Data items:
----------------------------------------
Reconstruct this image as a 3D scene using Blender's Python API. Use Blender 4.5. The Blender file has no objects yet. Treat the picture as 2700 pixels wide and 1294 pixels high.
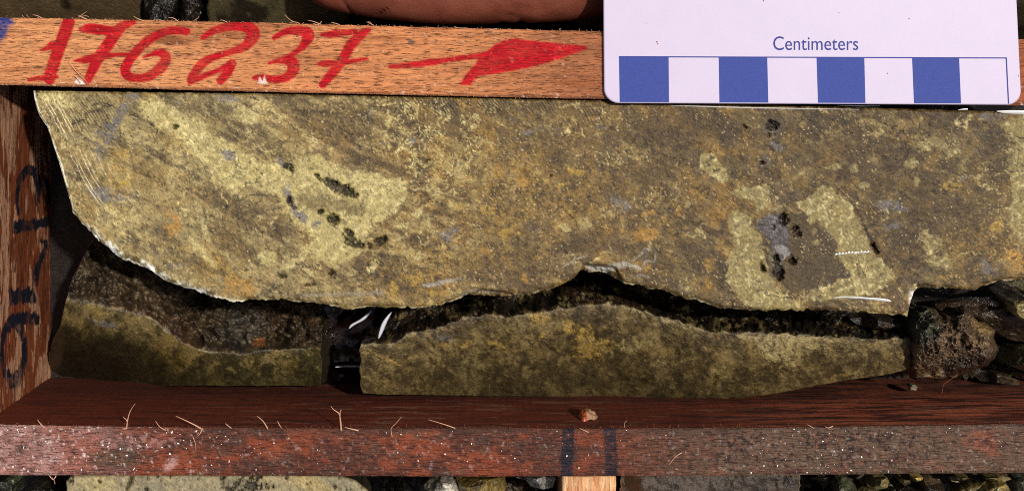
import bpy, math, random
import numpy as np
from mathutils import Vector

# ------------------------------------------------------------------ camera, sky, sun
SC = bpy.context.scene
CM = 0.01                      # authored in centimetres, built in metres
H = 32.0                       # lens height above the rail tops (cm)
F = 4096.0                     # focal length in photo pixels
CX, CY = 1350.0, 150.0         # foot of the vertical under the lens, photo pixels
cam = bpy.data.cameras.new("camera")
cam_o = bpy.data.objects.new("camera", cam)
SC.collection.objects.link(cam_o)
SC.camera = cam_o
cam.sensor_width = 36.0
cam.lens = 36.0 * F / 2700.0
cam_o.location = (0, 0, H * CM)
cam.shift_y = -(647.0 - CY) / 2700.0
cam.clip_start = 0.01
cam.clip_end = 50
cam.dof.use_dof = True
cam.dof.focus_distance = (H + 0.4) * CM
cam.dof.aperture_fstop = 48

SUN = Vector((0.37, 0.21, 0.905)).normalized()
elev = math.asin(SUN.z)
azim = math.atan2(SUN.x, SUN.y)
W = bpy.data.worlds.new("World")
SC.world = W
W.use_nodes = True
nt = W.node_tree
sky = nt.nodes.new("ShaderNodeTexSky")
sky.sky_type = 'NISHITA'
sky.sun_disc = False
sky.sun_elevation = elev
sky.sun_rotation = azim
sky.air_density = 0.7
sky.ozone_density = 0.0
sky.dust_density = 3.0
nt.links.new(sky.outputs[0], nt.nodes["Background"].inputs[0])
nt.nodes["Background"].inputs[1].default_value = 0.085
sl = bpy.data.lights.new("sun", 'SUN')
sl.energy = 3.7
sl.angle = math.radians(2.0)
sl.color = (1.0, 0.935, 0.85)
so = bpy.data.objects.new("sun", sl)
SC.collection.objects.link(so)
so.rotation_euler = SUN.to_track_quat('Z', 'Y').to_euler()
SC.view_settings.view_transform = 'Standard'
SC.view_settings.look = 'None'
SC.view_settings.exposure = -0.12
SC.view_settings.gamma = 1.0
SC.cycles.filter_width = 1.0
SC.cycles.use_denoising = False

# ------------------------------------------------------------------ numeric helpers
def U(px, py, z):
    """point (cm) at height z that lies under photo pixel px,py"""
    k = (H - z) / F
    return (np.asarray(px, float) - CX) * k, -(np.asarray(py, float) - CY) * k

def PX(X, Y, Z):
    k = F / (H - Z)
    return CX + X * k, CY - Y * k

def lin(c):
    c = np.asarray(c, float) / 255.0
    return np.where(c <= 0.04045, c / 12.92, ((c + 0.055) / 1.055) ** 2.4)

def _h(ix, iy, iz, s):
    n = (ix.astype(np.int64) * 374761393 + iy.astype(np.int64) * 668265263 + iz.astype(np.int64) * 2147483647 + s * 1274126177) & 0xffffffff
    n = ((n ^ (n >> 13)) * 1274126177) & 0xffffffff
    n = ((n ^ (n >> 16)) * 2246822519) & 0xffffffff
    n = n ^ (n >> 15)
    return (n & 0xffffff) / float(0xffffff)

def vn2(x, y, s=0):
    """value noise 0..1"""
    xi = np.floor(x); yi = np.floor(y)
    fx = x - xi; fy = y - yi
    fx = fx * fx * (3 - 2 * fx); fy = fy * fy * (3 - 2 * fy)
    z = np.zeros_like(xi)
    a = _h(xi, yi, z, s); b = _h(xi + 1, yi, z, s); c = _h(xi, yi + 1, z, s); d = _h(xi + 1, yi + 1, z, s)
    return (a * (1 - fx) + b * fx) * (1 - fy) + (c * (1 - fx) + d * fx) * fy

def fb(x, y, sc, s=0, oc=4, g=0.55):
    x, y = np.broadcast_arrays(np.asarray(x, float), np.asarray(y, float))
    t = np.zeros(x.shape); a = 1.0; w = 0.0; f = 1.0 / sc
    for o in range(oc):
        c_, s_ = math.cos(0.6 * o + 0.3), math.sin(0.6 * o + 0.3)
        t = t + a * (vn2((x * c_ - y * s_) * f + 17.3 * o, (x * s_ + y * c_) * f - 9.1 * o, s * 31 + o) - 0.5)
        w += a; a *= g; f *= 2.03
    return t / w * 2.2        # about -1..1

def vn3(x, y, z, s=0):
    xi = np.floor(x); yi = np.floor(y); zi = np.floor(z)
    fx = x - xi; fy = y - yi; fz = z - zi
    fx = fx * fx * (3 - 2 * fx); fy = fy * fy * (3 - 2 * fy); fz = fz * fz * (3 - 2 * fz)
    r = 0
    for dx in (0, 1):
        for dy in (0, 1):
            for dz in (0, 1):
                r = r + _h(xi + dx, yi + dy, zi + dz, s) * (fx if dx else 1 - fx) * (fy if dy else 1 - fy) * (fz if dz else 1 - fz)
    return r

def fb3(x, y, z, sc, s=0, oc=4, g=0.55):
    t = 0; a = 1.0; w = 0; f = 1.0 / sc
    for o in range(oc):
        t = t + a * (vn3(x * f + 5.2 * o, y * f - 3.7 * o, z * f + 11 * o, s * 31 + o) - 0.5)
        w += a; a *= g; f *= 2.03
    return t / w * 2.2

def sst(e0, e1, x):
    t = np.clip((x - e0) / (e1 - e0), 0, 1)
    return t * t * (3 - 2 * t)

def ell(x, y, cx, cy, rx, ry, deg=0.0, soft=0.35):
    a = math.radians(deg)
    dx = x - cx; dy = y - cy
    u = (dx * math.cos(a) + dy * math.sin(a)) / rx
    v = (-dx * math.sin(a) + dy * math.cos(a)) / ry
    d = np.sqrt(u * u + v * v)
    return 1 - sst(1 - soft, 1 + soft, d)

def seg_d(x, y, ax, ay, bx, by):
    vx, vy = bx - ax, by - ay
    L = vx * vx + vy * vy + 1e-9
    t = np.clip(((x - ax) * vx + (y - ay) * vy) / L, 0, 1)
    return np.hypot(x - (ax + vx * t), y - (ay + vy * t)), t

def smooth_pts(P, n=6):
    P = [tuple(p) for p in P]
    if len(P) < 3: return P
    Q = [P[0]] + P + [P[-1]]
    out = []
    for i in range(1, len(Q) - 2):
        a, b, c, d = [np.array(Q[j], float) for j in (i - 1, i, i + 1, i + 2)]
        for k in range(n):
            t = k / n
            out.append(tuple(0.5 * ((2 * b) + (-a + c) * t + (2 * a - 5 * b + 4 * c - d) * t * t + (-a + 3 * b - 3 * c + d) * t ** 3)))
    out.append(P[-1])
    return out

def stroke(x, y, pts, soft=2.0, sm=True):
    """pts: (x, y, full width); mask of a brush stroke"""
    if sm: pts = smooth_pts(pts)
    m = np.full(np.shape(x), 1e9)
    for a, b in zip(pts[:-1], pts[1:]):
        d, t = seg_d(x, y, a[0], a[1], b[0], b[1])
        m = np.minimum(m, d - 0.5 * (a[2] * (1 - t) + b[2] * t))
    return 1 - sst(-soft, soft, m)

def poly_sd(x, y, P):
    d = np.full(np.shape(x), 1e9); inside = np.zeros(np.shape(x), bool)
    n = len(P)
    for i in range(n):
        ax, ay = P[i]; bx, by = P[(i + 1) % n]
        dd, _ = seg_d(x, y, ax, ay, bx, by)
        d = np.minimum(d, dd)
        if ay != by:
            c = ((ay > y) != (by > y)) & (x < (bx - ax) * (y - ay) / (by - ay) + ax)
            inside ^= c
    return np.where(inside, -d, d)

def poly(x, y, P, soft=4.0):
    return 1 - sst(-soft, soft, poly_sd(x, y, P))

def wn(X, Y, s=0, q=2.6):
    return _h(np.floor(X / q), np.floor(Y / q), np.floor(X * 0), s) * 2 - 1

def dth(X, Y, m, s=900, k=0.85, sc=13):
    nf = fb(X, Y, sc, s, 4, .75) + .25 * wn(X, Y, s)
    return sst(.36, .64, m + k * nf * .7) * sst(0, .12, m)

def mixc(C, col, m):
    return C * (1 - m[..., None]) + np.asarray(col) * m[..., None]

# ------------------------------------------------------------------ object helpers
def link(o):
    SC.collection.objects.link(o); return o

def setp(o, label=None, cat=None, group=None, kind=None):
    if label: o["label"] = label
    if cat: o["category"] = cat
    if group: o["group"] = group
    if kind: o["kind"] = kind
    return o

def mesh_obj(name, V, faces, mat, parent=None, col=None, att=None, smooth=True, mat2=None, split=None):
    """V (n,3) in cm; faces list or (m,k) array"""
    V = np.asarray(V, float) * CM
    me = bpy.data.meshes.new(name)
    if isinstance(faces, np.ndarray):
        m, k = faces.shape
        me.vertices.add(len(V)); me.vertices.foreach_set("co", V.astype(np.float32).ravel())
        me.loops.add(m * k); me.loops.foreach_set("vertex_index", faces.astype(np.int32).ravel())
        me.polygons.add(m)
        me.polygons.foreach_set("loop_start", np.arange(0, m * k, k, dtype=np.int32))
        me.update(calc_edges=True)
    else:
        me.from_pydata([tuple(v) for v in V], [], faces)
    me.polygons.foreach_set("use_smooth", np.full(len(me.polygons), smooth))
    if col is not None:
        a = me.color_attributes.new("Col", 'FLOAT_COLOR', 'POINT')
        c = np.ones((len(V), 4), np.float32); c[:, :3] = np.clip(col, 0, 1).reshape(-1, 3)
        a.data.foreach_set("color", c.ravel())
    for k_, v_ in (att or {}).items():
        a = me.attributes.new(k_, 'FLOAT', 'POINT')
        a.data.foreach_set("value", np.asarray(v_, np.float32).ravel())
    me.materials.append(mat)
    if mat2 is not None:
        me.materials.append(mat2)
        mi = np.zeros(len(me.polygons), np.int32); mi[split:] = 1
        me.polygons.foreach_set('material_index', mi)
    me.update()
    o = link(bpy.data.objects.new(name, me))
    if parent: o.parent = parent
    return o

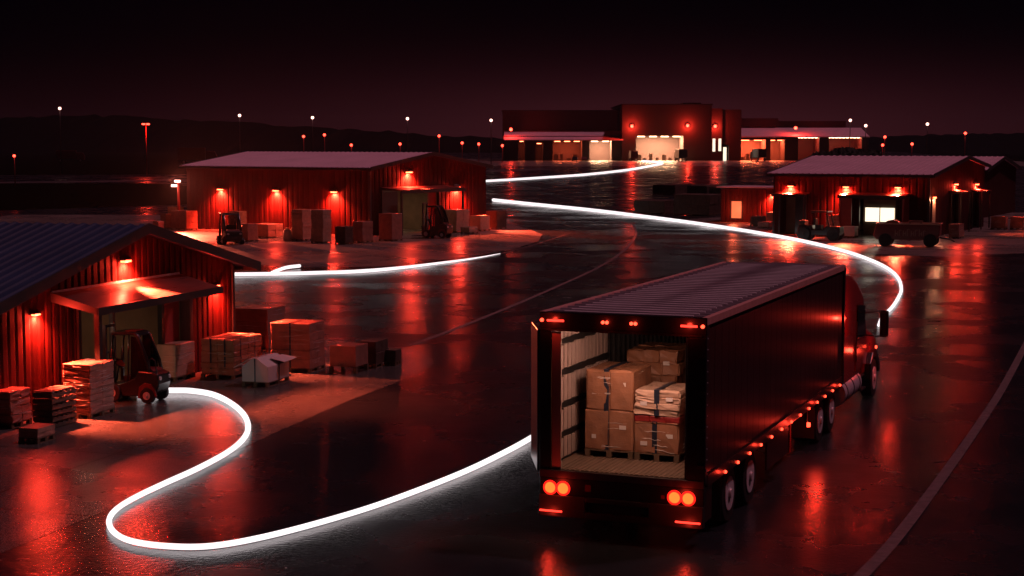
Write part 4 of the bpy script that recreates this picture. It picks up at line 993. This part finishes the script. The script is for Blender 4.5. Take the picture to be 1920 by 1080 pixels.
# ------------------------------------------------------------------ distant warehouse, about 600 m off
FW = thing('warehouse', 'huge dim distant warehouse with bright loading bays on the horizon', 'warehouse', (0, 610, 0), 0)
px = lambda p: (p-960)*.2
zy = lambda y: 6.6-(y-268)*.2
fp = lambda name, m, a, b, par=None: box(name, M[m], par or FW, a, b)
def bay(x0, x1, zt, zb=.0, depth=14, em='strip', pw=1., y=0, nl=3, back='wall_far'):
    bw = fp('bay_wall', back, (x0, y+depth, 0), (x1, y+depth+.3, zt+1))
    fp('bay_wall', back, (x0-.2, y+.4, 0), (x0, y+depth, zt+1)); fp('bay_wall', back, (x1, y+.4, 0), (x1+.2, y+depth, zt+1)); fp('bay_ceiling', back, (x0, y+.4, zt+.6), (x1, y+depth, zt+1))
    for i in range(nl):
        xx = x0+(x1-x0)*(i+.5)/nl
        fp('strip_light', em, (xx-(x1-x0)/nl*.3, y+3, zt-.35), (xx+(x1-x0)/nl*.3, y+4, zt-.1))
    if x1-x0 > 9:
        for i in range(1, 0): fp('bay_column', back, (x0+(x1-x0)*i/nl-.25, y+depth*.45, 0), (x0+(x1-x0)*i/nl+.25, y+depth*.45+.5, zt+.6))
        mbx = MB(); rb = random.Random(int(x0*7))
        for i in range(int((x1-x0)/2.4)):
            xx = x0+.6+i*2.4; mbx.b2((xx, y+5, 0), (xx+rb.uniform(.9, 1.9), y+7, rb.uniform(.8, 2.6)))
        tag(mbx.build('stored_goods', M['card_dark'], FW), kind='stuff')
    light('AREA', 'bay_light', ((x0+x1)/2, y+depth*.5, zt+.4), (1, .5, .26) if em == 'strip' else (1, .13, .045), 6000*pw*(x1-x0)/10, (x1-x0)*.8, FW, sy=6)
def facade(x0, x1, top, y, openings, m='wall_far', thick=.4):
    """front wall with real openings: piers and lintels"""
    xs = [x0]+[v for o in openings for v in (o[0], o[1])]+[x1]; mb = MB()
    for a, b_ in zip(xs[0::2], xs[1::2]): mb.b2((a, y, 0), (b_, y+thick, top))
    for o in openings: mb.b2((o[0], y, o[2]), (o[1], y+thick, top))
    return mb.build('facade', M[m], FW)
# left block
o1 = [(px(972), px(984), zy(264)), (px(1004), px(1018), zy(268)), (px(1036), px(1091), zy(264)), (px(1105), px(1146), zy(264))]
facade(px(942), px(1164), 9.2, 0, o1)
bay(o1[0][0], o1[0][1], o1[0][2], em='strip_red', pw=.5, nl=1); bay(o1[1][0], o1[1][1], o1[1][2], em='strip_red', pw=.3, nl=1); bay(o1[2][0], o1[2][1], o1[2][2], em='strip_red', pw=.8, nl=3); bay(o1[3][0], o1[3][1], o1[3][2], em='strip', pw=4, nl=2)
MB().prism([(-5, 7.4), (-5, 7.8), (10, 11.2), (10, 9.0)], px(945), px(1166), 'x').build('front_canopy', M['roof_pale'], FW)
fp('upper_wall', 'wall_far', (px(942), 10.2, 9.2), (px(1160), 50, zy(208)))
fp('roof_cap', 'trim', (px(940), 10, zy(208)), (px(1162), 50.4, zy(206)))
fp('sign_band', 'wall_far', (px(1033), 9.9, zy(244)), (px(1100), 10.15, zy(238)))
# tall middle block
o2 = [(px(1190), px(1278), zy(255))]
facade(px(1164), px(1330), zy(198), -4, o2)
bay(o2[0][0], o2[0][1], o2[0][2], em='strip', pw=5, nl=4, y=-4, depth=18)
fp('block_body', 'wall_far', (px(1166), 14.8, 0), (px(1328), 60, zy(199)))
fp('roof_cap', 'trim', (px(1162), -4.4, zy(198)), (px(1332), 60, zy(196)))
fp('roof_plant', 'wall_far', (px(1285), 10, zy(196)), (px(1318), 20, zy(192)))
# pier block with slots
o3 = [(px(1321), px(1329), zy(258))]
mb = MB().b2((px(1332), -1, 0), (px(1352), 30, zy(204))).b2((px(1365), 0, 0), (px(1388), 30, zy(206))).b2((px(1352), 0, zy(272)), (px(1365), 30, zy(206)))
mb.build('facade', M['wall_far'], FW)
fp('slot_window', 'window_white', (px(1334), -1.1, zy(284)), (px(1339), -1.01, zy(260))); fp('slot_window', 'window_white', (px(1345), -1.1, zy(283)), (px(1350), -1.01, zy(260)))
fp('lit_door', 'window_white', (px(1356), 2, 0), (px(1362), 2.2, zy(276)))
# right wing
o4 = [(px(1389), px(1437), zy(262)), (px(1446), px(1473), zy(262)), (px(1498), px(1538), zy(257)), (px(1556), px(1618), zy(257))]
facade(px(1386), px(1630), 9.2, 4, o4)
bay(o4[0][0], o4[0][1], o4[0][2], em='strip_red', pw=5, nl=2, y=4); bay(o4[1][0], o4[1][1], o4[1][2], em='strip_red', pw=3, nl=2, y=4); bay(o4[2][0], o4[2][1], o4[2][2], em='strip', pw=1.2, nl=6, y=4, back='door_red'); bay(o4[3][0], o4[3][1], o4[3][2], em='strip', pw=1.2, nl=9, y=4, back='door_red')
MB().prism([(0, 8.6), (0, 9.0), (16, 12.4), (16, 9.2)], px(1388), px(1628), 'x').build('front_canopy', M['roof_pale'], FW)
fp('upper_wall', 'wall_far', (px(1390), 16.2, 9.2), (px(1470), 60, zy(221))); fp('upper_wall', 'wall_far', (px(1470), 17, 9.2), (px(1600), 60, zy(226)))
FG = 'red lamps on the distant warehouse'
def far_lamp(xp, yp, y, label, pw=9000):
    t_ = thing('wall_lamp', label, 'wall lamp', (px(xp), 610+y-.6, zy(yp)), -90, FG)
    MB().cyl((0, 0, 0), (.5, 0, 0), .55, .6, n=12).build('lens', M['red_head'], t_); MB().b2((-.6, -.5, -.3), (0, .5, .3)).build('housing', M['trim'], t_)
    light('POINT', 'far_glow', (1.6, 0, -.3), RED, pw*.45, .4, t_)
far_lamp(958, 243, 0, 'red lamp at the left end of the distant warehouse', 5000)
far_lamp(1182, 237, -4, 'red lamp left above the brightest bay of the distant warehouse'); far_lamp(1285, 236, -4, 'red lamp right above the brightest bay of the distant warehouse')
far_lamp(1338, 237, -1, 'red lamp over the two lit slots of the distant warehouse'); far_lamp(1492, 240, 4, 'red lamp on the right wing of the distant warehouse')
for xp, yp in ((1012, 270), (942, 273)):
    pass

# ------------------------------------------------------------------ lamp posts, each at its own distance
LG = 'lamp posts around the yards'
def post(xp, yp, d, red, label, base=True, wide=1.0):
    z = 6.6-(yp-268)*d/3050; X = (xp-960)*d/3050
    t_ = thing('lamp_post', label, 'lamp post', (X, d, 0), 0, LG)
    k = d/330
    MB().cyl((0, 0, 0), (0, 0, z-.1*k), .1*k, .06*k, n=8).build('pole', M['door_red' if red else 'steel'], t_)
    if wide > 1:
        MB().b2((-.5*k*wide, -.12*k, z-.13*k), (.5*k*wide, .12*k, z-.07*k)).build('cross_arm', M['steel'], t_)
        for sx in (-.3, .3): MB().box((sx*k*wide, -.12*k, z), (.42*k*wide, .4*k, .3*k)).build('lamp_head', M['red_head'], t_, .05*k)
    else:
        MB().cyl((-.12*k, 0, z-.1*k), (.12*k, 0, z-.04*k), .05*k, n=6).build('bracket', M['steel'], t_)
        MB().cyl((0, .1*k, z), (0, -.3*k, z), .3*k*(1 if wide == 1 else .85), .26*k, n=14).build('lamp_head', M['red_head' if red else 'white_head'], t_, .08*k)
    return t_
post(117, 204, 352, 0, 'tall white lamp post farthest left on the horizon')
post(452, 217, 440, 0, 'white lamp post above the left end of the middle shed')
post(588, 221, 470, 0, 'white lamp post above the middle of the long pale roof')
post(765, 223, 480, 0, 'white lamp post above the right part of the long pale roof')
post(921, 226, 500, 0, 'white lamp post just left of the distant warehouse')
post(1591, 226, 560, 0, 'taller of the two white lamp posts right of the warehouse'); post(1620, 236, 600, 0, 'lower of the two white lamp posts right of the warehouse')
post(1735, 233, 480, 0, 'white lamp post above the pale roof of the right shed')
p_ = post(277, 233, 335, 1, 'tall red lamp post with twin heads standing alone on the left', wide=1.5)
light('POINT', 'post_glow', (0, -1, 9.6), RED, 900, .3, p_)
for a in ((1806, 250, 420, 1, 'red lamp post above the peak of the right shed'), (1656, 257, 560, 1, 'upper one of two small red lamps right of the warehouse'), (1652, 272, 420, 1, 'lower one of two small red lamps right of the warehouse'),
          (1707, 270, 420, 1, 'small red lamp between the warehouse and the right shed peak'), (824, 255, 520, 1, 'red lamp above the gable peak of the middle shed'), (751, 270, 460, 1, 'small low red lamp behind the pale roof right of its middle'),
          (660, 272, 430, 1, 'small low red lamp behind the middle of the pale roof'), (610, 253, 600, 1, 'faint upper red lamp near the middle of the horizon'), (571, 256, 580, 1, 'faint red lamp left of the middle of the horizon'),
          (898, 270, 480, 1, 'red lamp low on the left of the warehouse'), (867, 268, 520, 1, 'dim red lamp between the middle shed peak and the warehouse'), (30, 292, 250, 1, 'low red lamp at the left edge of the field'), (-1, 248, 300, 1, 'red lamp cut by the left edge of the picture'), (942, 273, 560, 1, 'small red lamp at the foot of the left end of the warehouse')):
    post(*a, wide=.7)

# ------------------------------------------------------------------ far parked vehicles and bushes
def far_truck(label, X, Y, rz, s=1., m='body_red'):
    t_ = thing('parked_truck', label, 'truck', (X, Y, 0), rz, 'trucks parked far off'); t_.scale = (s, s, s)
    MB().b2((-3.5, -1.2, 1.0), (2.0, 1.2, 3.4)).build('cargo_box', M[m], t_, .05)
    MB().prism([(2.1, .7), (4.3, .7), (4.4, 1.6), (3.9, 2.7), (2.1, 2.8)], -1.1, 1.1).build('cab', M[m], t_, .08)
    box('windscreen', M['glass'], t_, (4.0, -1, 1.7), (4.12, 1, 2.4))
    for x in (-2.3, 3.2):
        for sy in (-1, 1): wheel(t_, x, sy*1.0, .5, .3, sy)
far_truck('dim box truck parked on the field road behind the left lamp post', -152, 560, 12, 1.2, 'body_red')
far_truck('dim box truck parked left of the long pale roof', -97, 500, 8, 1.5)
far_truck('dark truck backed to the brightest bay of the distant warehouse', 61, 590, 95, 1.3, 'black')
far_truck('dark truck by the orange bay of the right wing of the warehouse', 90, 596, 100, 1.3, 'black')
far_truck('red truck left of the brightest bay of the warehouse', 44, 592, 92, 1.1)
def far_car(label, X, Y, rz, m='body_red'):
    t_ = thing('parked_car', label, 'car', (X, Y, 0), rz, 'cars parked at the warehouse')
    MB().prism([(-2.2, .4), (2.2, .4), (2.25, .9), (1.3, 1.1), (.8, 1.6), (-1.2, 1.65), (-2.0, 1.1), (-2.25, .9)], -.9, .9).build('body', M[m], t_, .08)
    MB().prism([(-1.0, 1.1), (1.1, 1.1), (.75, 1.55), (-1.1, 1.58)], -.92, -.905).build('window', M['glass'], t_)
    for x in (-1.4, 1.4):
        for sy in (-1, 1): wheel(t_, x, sy*.8, .34, .22, sy)
far_car('left one of two dark cars in front of the warehouse', 22.5, 585, 90, 'black'); far_car('right one of two dark cars in front of the warehouse', 25.8, 585, 90)
def bush(label, X, Y, wd, ht, seed):
    t_ = thing('tree', label, 'tree', (X, Y, 0), 0, 'dark trees in front of the distant warehouse')
    MB().cyl((0, 0, 0), (0, 0, ht*.5), .35, .2, n=8).build('trunk', M['wood'], t_)
    rnd = random.Random(seed); vs = []; fs = []
    for i in range(900):
        a = rnd.uniform(0, 6.283); u = rnd.uniform(-1, 1); r = rnd.random()**.35
        c = Vector((math.cos(a)*math.sqrt(1-u*u)*wd/2*r, math.sin(a)*math.sqrt(1-u*u)*wd/2*r, ht*.55+u*ht*.45*r))
        c.x += math.sin(c.z*1.3+seed)*.5; s_ = rnd.uniform(.3, .7)
        e1 = Vector((rnd.uniform(-1, 1), rnd.uniform(-1, 1), rnd.uniform(-1, 1))).normalized()*s_; e2 = e1.orthogonal().normalized()*s_
        o = len(vs); vs += [c-e1, c+e2, c+e1, c-e2]; fs.append((o, o+1, o+2, o+3))
    MB().add(vs, fs).build('crown', M['bark'], t_, fix=False)
for i, (xp, d, wd, ht, l) in enumerate(((1540, 480, 6, 4.0, 'small dark tree left of the bigger trees before the right wing'), (1580, 470, 9, 5.4, 'biggest dark round tree before the right wing of the warehouse'), (1607, 460, 8, 4.8, 'dark tree right of the biggest one before the right wing'), (1632, 450, 8, 4.6, 'dark tree at the right end of the row before the warehouse'))):
    bush(l, (xp-960)*d/3050, d, wd, ht, i)
hz = MB().b2((-2400, -40, -1), (2400, 1090, 24)).build('haze', M['asphalt']); tag(hz, kind='stuff')
hm = bpy.data.materials.new('night_haze'); hm.use_nodes = True; hn = hm.node_tree.nodes; hn.remove(hn['Principled BSDF'])
pv = hn.new('ShaderNodeVolumePrincipled'); pv.inputs['Density'].default_value = .00013; pv.inputs['Color'].default_value = (.42, .5, .6, 1); pv.inputs['Anisotropy'].default_value = .5
hm.node_tree.links.new(pv.outputs['Volume'], hn['Material Output'].inputs['Volume']); hz.data.materials[0] = hm


# ------------------------------------------------------------------ render settings
sc.view_settings.view_transform = 'Standard'; sc.view_settings.look = 'None'; sc.view_settings.exposure = 0; sc.view_settings.gamma = 1
sc.cycles.use_denoising = True
sc.cycles.max_bounces = 5; sc.cycles.diffuse_bounces = 2; sc.cycles.glossy_bounces = 3; sc.cycles.transmission_bounces = 2
sc.cycles.sample_clamp_indirect = 4; sc.cycles.caustics_reflective = False; sc.cycles.caustics_refractive = False
sc.cycles.use_light_tree = True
----------------------------------------
**Exercise goal:** Include the first line of the records, the line containing "from mathutils import Vector", and every line between them, repeated exactly. Skip the pictures.

**Answer:**
Reconstruct this image as a 3D scene using Blender's Python API. Use Blender 4.5. The Blender file has no objects yet. Treat the picture as 2700 pixels wide and 1294 pixels high.
import bpy, math, random
import numpy as np
from mathutils import Vector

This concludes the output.